For some reason I always feel the need to choose something special to read on New Year's Eve, start to finish if possible, and then again something that will set the scene for what's to come, that first book of the New Year, and looking back it never seems to fail.
I strolled along the shelves finger-brushing the spines and wondering were it would lead until my eye fell on Kazuo Ishiguro, a writer I have long felt I have not done justice to in my reading.
I read The Remains of the Day as my first book of 1990, the year after it won the Booker and Never Let Me Go in the year it was shortlisted. Nothing in between and I was left slightly non-plussed by Nocturnes last summer deciding not to write about it here because I couldn't actually think of anything constructive to say. True, I'd read it in the depths of those sweltering June days when we thought we were in for a scorchio summer; several drowsy garden reading sessions later and it was clear I'd missed something and perhaps needed to pay more attention, return to Kazuo Ishiguro's beginnings and work back through his books in chronological order.
There can be real benefits to the Read In Order strategy for me, a chance to spot an author's growth and development from one book to the next and so my hand settled on A Pale View of Hills, Kazuo Ishiguro's first novel and already I'd learned something. I'd always thought it was A Pale View of the Hills and there is a subtle difference in the meaning and inflection if you take away the suggestion that this is only one set of hills we're talking about here.
In fact this became a strange and haunting end of year read, reflecting as it does on that period of time when Japan was also undergoing cataclysmic change in the aftermath of Hiroshima and Nagasaki, one era was ending and a new one was finding its place, and all beautifully demonstrated through a small cast of characters who find themselves all positioned slightly at odds with each other on the spectrum of change.
Narrated by Etsuko who had survived the bombing of Nagasaki, now older and living in England and reflecting on her past as her younger daughter Niki visits for the weekend.
The past reveals Etsuko's husband struggling to maintain a balance between the old and the new, her father- in- law who firmly rejects the new, a friend Sachiko who, having fallen into near destitution from a life of privilege, is desperate to embrace new opportunities with a daughter Mariko sadly caught up in the confusion. An old family friend Mrs Fujiwara who is determined to make good with what is left her despite what has been lost. Etsuko herself is expecting her first baby, and there are startling things to be revealed about that baby, Keiko, during her sister Niki's visit to her mother many years later.

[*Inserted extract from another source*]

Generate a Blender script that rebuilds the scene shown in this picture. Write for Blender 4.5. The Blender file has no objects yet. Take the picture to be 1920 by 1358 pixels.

Thus does Kazio Ishiguro provide, through his characters rather than his plot, a means of delineating a changing world.
Plot is light in terms of what is told and that felt right. That lightness contrasts well with the unspokeness of what has gone before, all too monumentally unsayable and requiring only the briefest of references as a reminder if one were needed. No reminder is required, every page of this book seemed to have the tragedy and sadness of Nagasaki engraved on it, the fall-out from the bomb that you never see or hear somehow echoed in my mind with great clarity.
But how refreshing plot-lightness can be, that less is more approach, offering that chance for attention to focus on the minutiae. A game of chess always attracts my attention, such a good literary device for telling so much and the one between Jiro and his father is no exception as it explores themes of strategy and patience, traditional etiquettes fast disappearing and the growing rift between father and son played out on the board.
There is a delicious amount of ambiguity that kept me pondering, the merest hints that all is not as it seems and doubts to be cast on the reliability of Etsuko's telling of her history. All manner of reader guides and author interviews online throw up any number of possible scenarios and outcomes, making A Pale View of Hills one of those remarkable reads that really earns its cover price.
Pale is a word used by Kazuo Ishiguro throughout and cleverly in several contexts. Not only for the title, and the meaning that could be invested in Etsuko's depth and accuracy of recall, but a quick check of definitions proved invaluable for the variety of other interpretations which could apply. Ultimately it returned me to a real sense of the bleached-out colourless aspects of a once proud and colourful country left decimated. That melancholy sense of a dilution and weakening of the old ways, a loss of brilliance to be replaced with the insipid until it can be reborn, if it ever can.
In mourning we grieve the dead; in melancholia we die with them according to Freud and for some reason it was something that came to mind as I read A Pale View of Hills.
So that's me successfully launched on a complete start to finish re-read (or first read), and a better appreciation of Kazuo Ishiguro and it anyone fancies reading along through the year you can't go wrong with this one, next up An Artist of the Floating World and I'd love to know your thoughts.